La dernière affaire en date concerne le discounter Lidl, qui a rassemblé des données sur la santé de certains salariés, avec des commentaires tel que “veut tomber enceinte, fécondation ne fonctionne pas”.

Le groupe souabe a reconnu les faits et a immédiatement licencié son responsable pour l’Allemagne, Frank-Michael Mros.

Mais le mal était fait. Car Lidl n’en est pas à son premier coup: l’an dernier, il avait chargé des détectives privés de surveiller ses salariés avec des micro-caméras, ce qui lui avait valu une amende de 1,5 million d’euros.

D’autres grands groupes allemands ont avoué ces derniers mois avoir espionné leurs salariés.

Le géant des télécommunications Deutsche Telekom a comparé des données de journalistes et de membres de son conseil de surveillance, pour trouver l’origine des fuites sur des informations internes.

Les chemins de fer, la Deutsche Bahn, ont été touchés par une histoire similaire et en plus, ont comparé des données privées de salariés et de sous-traitants au nom de la lutte contre la corruption, ce qui a fini par coûter son poste à leur patron, Hartmut Mehdorn.

Au début du mois, c’était au tour d’Airbus Allemagne de reconnaître avoir fait de même entre 2005 et 2007. Un audit n’y aurait rien trouvé de répréhensible.

Comment expliquer cette série noire? Après l’explosion des premières affaires l’an dernier, “on assiste à un effet boule de neige”, estime Thilo Weichert, préposé à la protection des données dans l’Etat régional de Schleswig-Holstein.

Ainsi, c’est Airbus lui-même qui a annoncé avoir trouvé traces de telles pratiques après une enquête en interne. Cela montre que les entreprises sont devenues conscientes que de tels scandales “peuvent porter atteinte à leur image”, explique M. Weichert, ce qui les pousse à “chercher des cadavres dans les placards”.

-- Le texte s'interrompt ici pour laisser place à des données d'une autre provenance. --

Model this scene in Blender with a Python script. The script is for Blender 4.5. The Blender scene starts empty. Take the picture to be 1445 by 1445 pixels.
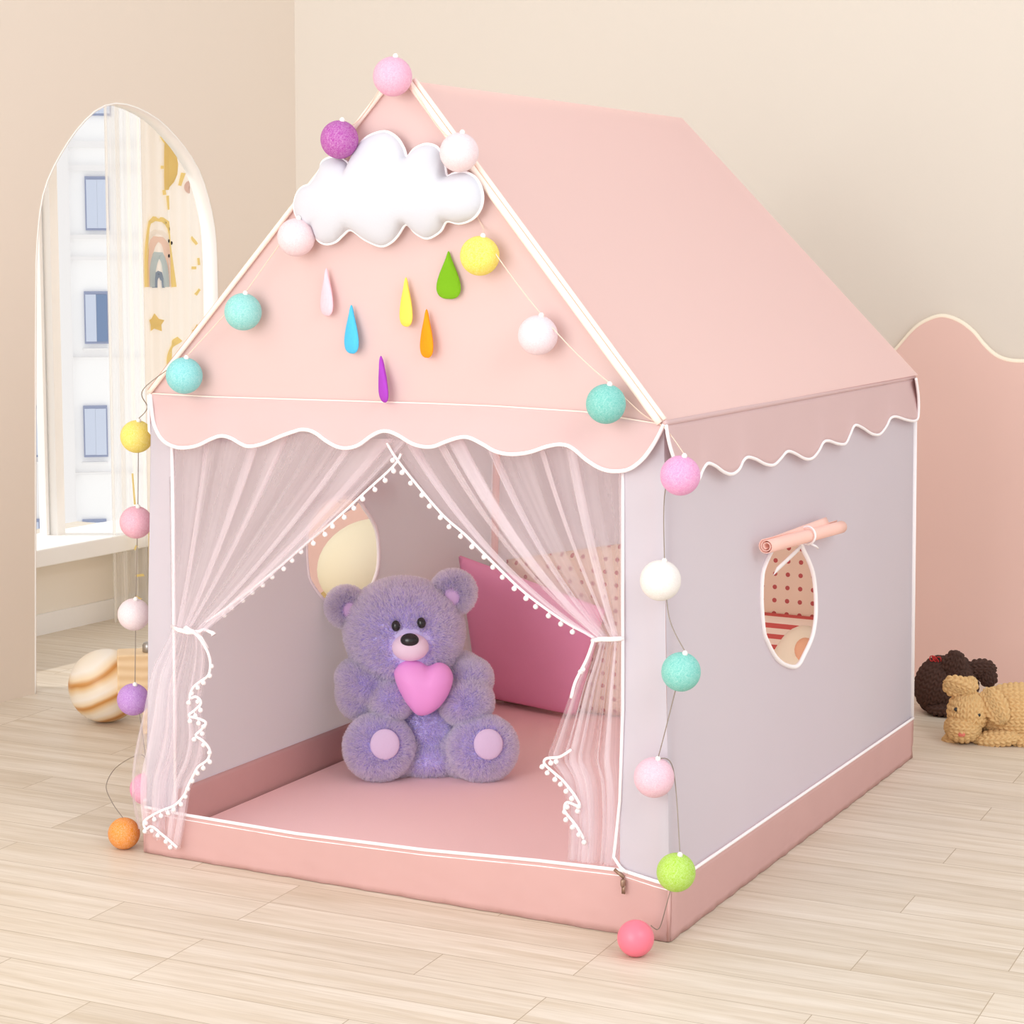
import bpy, bmesh, math, random
import numpy as np
from mathutils import Vector, Matrix, geometry
from mathutils.bvhtree import BVHTree
random.seed(7); rng = np.random.default_rng(7)
SC = bpy.context.scene; COL = SC.collection
R = math.radians; PI = math.pi

# ------------------------------------------------------------------ camera
CAM_LOC = np.array([1.85, -3.1584, 1.1923]); YAW, PITCH, ROLL, FPX = 0.4725, -0.1385, 0.0053, 3020.9
_cy, _sy, _cp, _sp = math.cos(YAW), math.sin(YAW), math.cos(PITCH), math.sin(PITCH)
FW = np.array([-_sy*_cp, _cy*_cp, _sp]); _r = np.array([_cy, _sy, 0.0]); _u = np.cross(_r, FW)
RT = _r*math.cos(ROLL) + _u*math.sin(ROLL); UP = _u*math.cos(ROLL) - _r*math.sin(ROLL)
cd = bpy.data.cameras.new('camera'); cam = bpy.data.objects.new('camera', cd); COL.objects.link(cam)
cd.sensor_width = 36; cd.lens = 36*FPX/1445; cd.clip_end = 300
cam.matrix_world = Matrix(((RT[0], UP[0], -FW[0], CAM_LOC[0]), (RT[1], UP[1], -FW[1], CAM_LOC[1]), (RT[2], UP[2], -FW[2], CAM_LOC[2]), (0, 0, 0, 1)))
SC.camera = cam
# ------------------------------------------------------------------ world, sun, lamps, exposure
w = bpy.data.worlds.new('world'); SC.world = w; w.use_nodes = True
bg = w.node_tree.nodes['Background']; bg.inputs[0].default_value = (0.985, 0.99, 1.0, 1); bg.inputs[1].default_value = 0.95
sl = bpy.data.lights.new('sun', 'SUN'); sl.energy = 2.0; sl.angle = R(1.2); sl.color = (1, .975, .93)
so = bpy.data.objects.new('sun', sl); COL.objects.link(so)
_sd = Vector((math.cos(R(28))*math.cos(R(38)), math.sin(R(28))*math.cos(R(38)), -math.sin(R(38))))
so.rotation_euler = _sd.to_track_quat('-Z', 'Y').to_euler(); so.location = (-6, -2, 6)
def area(name, loc, target, size, energy, color=(1, 1, 1)):
    l = bpy.data.lights.new(name, 'AREA'); l.shape = 'SQUARE'; l.size = size; l.energy = energy; l.color = color
    o = bpy.data.objects.new(name, l); COL.objects.link(o); o.location = loc
    o.rotation_euler = (Vector(target)-Vector(loc)).to_track_quat('-Z', 'Y').to_euler()
area('key_light', (-1.5, -3.0, 3.0), (0, .4, .5), 1.8, 20, (1, .985, .97))
area('front_fill', (-.1, -3.6, 1.35), (-.1, .8, .45), 2.0, 70, (1, .985, .97))  # added fill aimed into the tent opening, not a lamp of the room
area('side_fill', (3.6, -1.6, 3.0), (.5, .8, .6), 2.0, 52, (1, .985, .97))  # added soft fill for the right roof and side wall, no real source
vs = SC.view_settings; vs.view_transform = 'Standard'; vs.look = 'None'; vs.exposure = 0.0; vs.gamma = 1; vs.use_curve_mapping = False
SC.cycles.max_bounces = 10; SC.cycles.transparent_max_bounces = 32; SC.cycles.diffuse_bounces = 5

# ------------------------------------------------------------------ photo geometry helpers
def ray(px, py):
    d = FW*FPX + RT*(px-722.5) + UP*(722.5-py); return CAM_LOC, d/np.linalg.norm(d)
def hit(px, py, n, p0):
    o, d = ray(px, py); n = np.asarray(n, float); t = ((np.asarray(p0, float)-o)@n)/(d@n); return o+d*t
def hx(px, py, x): return hit(px, py, (1, 0, 0), (x, 0, 0))
def hy(px, py, y): return hit(px, py, (0, 1, 0), (0, y, 0))
def hz(px, py, z=0.0): return hit(px, py, (0, 0, 1), (0, 0, z))
class Frame:
    """Upright frame standing at floor point O, turned to face the camera."""
    def __init__(s, px, py, z=0.0):
        s.O = hz(px, py, z); f = CAM_LOC-s.O; f[2] = 0; s.F = f/np.linalg.norm(f); s.R = np.array([-s.F[1], s.F[0], 0.0])
        s.s = np.linalg.norm(CAM_LOC-s.O)/FPX; s.U = np.array([0, 0, 1.0])
    def at(s, px, py, d=0.0): return hit(px, py, s.F, s.O+s.F*d)
    def ell(s, px, py, d, rx, ry, rd, roll=0.0, pitch=0.0, yaw=0.0):
        k = s.s; M = Matrix((s.R, s.F, s.U)).transposed()
        Rm = Matrix.Rotation(R(yaw), 3, 'Z') @ Matrix.Rotation(R(roll), 3, 'Y') @ Matrix.Rotation(R(pitch), 3, 'X')
        return (Vector(s.at(px, py, d)), np.array(M @ Rm), np.array([rx*k, rd*k, ry*k]))

def catmull(pts, n=8, closed=False):
    P = [np.asarray(p, float) for p in pts]; N = len(P); out = []
    rngI = range(N if closed else N-1)
    for i in rngI:
        if closed: a, b, c, d = P[i-1], P[i], P[(i+1) % N], P[(i+2) % N]
        else: a, b, c, d = P[max(i-1, 0)], P[i], P[i+1], P[min(i+2, N-1)]
        for k in range(n):
            t = k/n; out.append(.5*((2*b)+(-a+c)*t+(2*a-5*b+4*c-d)*t*t+(-a+3*b-3*c+d)*t**3))
    if not closed: out.append(P[-1])
    return out
def resample(pts, n):
    P = np.array(pts, float); L = np.r_[0, np.cumsum(np.linalg.norm(np.diff(P, axis=0), axis=1))]
    t = np.linspace(0, L[-1], n); return np.stack([np.interp(t, L, P[:, k]) for k in range(P.shape[1])], 1)

# ------------------------------------------------------------------ mesh builder
class MB:
    def __init__(s): s.v = []; s.f = []; s.m = []; s.uv = None
    def add(s, vs_, fs, mi=0):
        b = len(s.v); s.v += [tuple(map(float, p)) for p in vs_]; s.f += [tuple(b+i for i in f) for f in fs]; s.m += [mi]*len(fs); return s
    def grid(s, fn, nu, nv, mi=0):
        vs_ = [fn(i/nu, j/nv) for j in range(nv+1) for i in range(nu+1)]
        return s.add(vs_, [(j*(nu+1)+i, j*(nu+1)+i+1, (j+1)*(nu+1)+i+1, (j+1)*(nu+1)+i) for j in range(nv) for i in range(nu)], mi)
    def tube(s, pts, r, n=8, mi=0, closed=False):
        P = [Vector(p) for p in pts]; N = len(P); vs_ = []; nrm = None
        for i in range(N):
            if closed: t = P[(i+1) % N]-P[i-1]
            else: t = P[min(i+1, N-1)]-P[max(i-1, 0)]
            t.normalize()
            if nrm is None:
                nrm = t.orthogonal().normalized()
            else:
                nrm = (nrm-t*nrm.dot(t)); nrm.normalize()
            b = t.cross(nrm); rr = r[i] if hasattr(r, '__len__') else r
            vs_ += [P[i]+(nrm*math.cos(2*PI*k/n)+b*math.sin(2*PI*k/n))*rr for k in range(n)]
        fs = []
        for i in range(N if closed else N-1):
            j = (i+1) % N
            fs += [(i*n+k, i*n+(k+1) % n, j*n+(k+1) % n, j*n+k) for k in range(n)]
        if not closed: fs += [tuple(range(n))[::-1], tuple((N-1)*n+k for k in range(n))]
        return s.add(vs_, fs, mi)
    def ball(s, c, r, seg=24, rings=14, mi=0, M=None):
        c = np.asarray(c, float); r = np.asarray(r if hasattr(r, '__len__') else (r, r, r), float); M = np.eye(3) if M is None else np.asarray(M)
        vs_ = [c+M@(r*np.array([0, 0, 1]))]
        for j in range(1, rings):
            for i in range(seg):
                a, b = PI*j/rings, 2*PI*i/seg
                vs_.append(c+M@(r*np.array([math.sin(a)*math.cos(b), math.sin(a)*math.sin(b), math.cos(a)])))
        vs_.append(c+M@(r*np.array([0, 0, -1]))); fs = []
        q = lambda j, i: 1+(j-1)*seg+i % seg
        for i in range(seg):
            fs.append((0, q(1, i), q(1, i+1))); fs.append((len(vs_)-1, q(rings-1, i+1), q(rings-1, i)))
            for j in range(1, rings-1): fs.append((q(j, i), q(j+1, i), q(j+1, i+1), q(j, i+1)))
        return s.add(vs_, fs, mi)
    def box(s, c, size, M=None, mi=0):
        c = np.asarray(c, float); M = np.eye(3) if M is None else np.asarray(M); h = np.asarray(size, float)/2
        vs_ = [c+M@(h*np.array([x, y, z])) for x in (-1, 1) for y in (-1, 1) for z in (-1, 1)]
        return s.add(vs_, [(0, 1, 3, 2), (4, 6, 7, 5), (0, 4, 5, 1), (2, 3, 7, 6), (0, 2, 6, 4), (1, 5, 7, 3)], mi)
    def lathe(s, c, prof, seg=32, M=None, mi=0):
        c = np.asarray(c, float); M = np.eye(3) if M is None else np.asarray(M); n = len(prof)
        vs_ = [c+M@np.array([r*math.cos(2*PI*i/seg), r*math.sin(2*PI*i/seg), z]) for r, z in prof for i in range(seg)]
        fs = [(j*seg+i, j*seg+(i+1) % seg, (j+1)*seg+(i+1) % seg, (j+1)*seg+i) for j in range(n-1) for i in range(seg)]
        fs += [tuple(range(seg))[::-1], tuple((n-1)*seg+i for i in range(seg))]
        return s.add(vs_, fs, mi)
    def poly(s, outer, holes=(), mi=0):
        loops = [[Vector(p) for p in outer]]+[[Vector(p) for p in h] for h in holes]
        tris = geometry.tessellate_polygon(loops); allp = [p for l in loops for p in l]
        return s.add(allp, [tuple(t) for t in tris], mi)
    def prism(s, outer, depth, holes=(), mi=0):
        """flat outline given thickness along vector depth"""
        d = np.asarray(depth, float); loops = [outer]+list(holes); n0 = len(s.v)
        s.poly(outer, holes, mi); cnt = sum(len(l) for l in loops); top = len(s.v)
        f0 = [f for f in s.f if f[0] >= n0 and all(n0 <= i < n0+cnt for i in f)]
        s.v += [tuple(np.asarray(p)+d) for p in s.v[n0:n0+cnt]]
        for f in f0: s.f.append(tuple(i+cnt for i in f[::-1])); s.m.append(mi)
        b = n0
        for l in loops:
            n = len(l)
            for i in range(n): s.f.append((b+i, b+(i+1) % n, b+(i+1) % n+cnt, b+i+cnt)); s.m.append(mi)
            b += n
        return s
    def build(s, name, mats, parent=None, smooth=True, solid=0, bevel=0, sub=0, fixn=True, keep=None):
        c = (np.array(s.v).min(0)+np.array(s.v).max(0))/2
        if keep is not None: c = np.asarray(keep, float)
        me = bpy.data.meshes.new(name); me.from_pydata([tuple(np.array(p)-c) for p in s.v], [], s.f); me.update()
        for i in ([mats] if not isinstance(mats, (list, tuple)) else mats): me.materials.append(i)
        me.polygons.foreach_set('material_index', s.m); me.polygons.foreach_set('use_smooth', [smooth]*len(me.polygons))
        if fixn:
            bm = bmesh.new(); bm.from_mesh(me); bmesh.ops.recalc_face_normals(bm, faces=bm.faces); bm.to_mesh(me); bm.free()
        o = bpy.data.objects.new(name, me); COL.objects.link(o); place(o, c, parent)
        if solid: m = o.modifiers.new('thickness', 'SOLIDIFY'); m.thickness = solid; m.offset = 0
        if bevel: m = o.modifiers.new('bevel', 'BEVEL'); m.width = bevel; m.segments = 3; m.limit_method = 'ANGLE'
        if sub: m = o.modifiers.new('sub', 'SUBSURF'); m.levels = sub; m.render_levels = sub
        return o
WL = {}
def place(o, world, parent=None):
    world = np.asarray(world, float); WL[o.name] = world
    if parent is not None:
        o.parent = parent; o.location = tuple(world-WL[parent.name])
    else: o.location = tuple(world)
def tag(o, label=None, cat=None, group=None, kind=None):
    if label: o['label'] = label
    if cat: o['category'] = cat
    if group: o['group'] = group
    if kind: o['kind'] = kind
    return o
def thing(name, label, cat, loc, group=None):
    o = bpy.data.objects.new(name, None); COL.objects.link(o); o.empty_display_size = .05
    place(o, loc); return tag(o, label, cat, group)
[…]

Avec la démission du patron de la Bahn, “les managers ont aussi réalisé qu’ils peuvent perdre leur poste”, ajoute Peter Wedde, professeur à l’université de Francfort sur le Main.

Du coup, d’autres cas pourraient émerger, selon M. Weichert, qui pense que ceux des derniers mois ne sont “que la partie émergée de l’iceberg”.

Même constat de M. Wedde, pour qui les cas d’espionnage de salariés sont “plus banals qu’on pourrait le penser”, à l’heure où les moyens techniques permettent de comparer facilement des banques de données.

Lutte contre la corruption ou contre le vol: les raisons qui poussent les entreprises à se pencher de trop près sur la vie privée de leurs salariés sont diverses. Le problème est qu’elles ne sont pas toujours conscientes “de commettre un acte criminel”, juge M. Weichert.

Le cas de Lidl est toutefois différent, selon M. Wedde: “il ne faut pas avoir fait des études de droit pour savoir qu’il est interdit de collecter des données sur la santé des employés”.

La question de la protection des données personnelles est aussi particulièrement sensible en Allemagne, “pour des raisons culturelles et historiques”, rappelle M. Weichert. Après les expériences du IIIe Reich et de la RDA, “les gens savent très bien ce que la surveillance par un Etat (ou une entreprise) peut signifier pour la vie des citoyens.”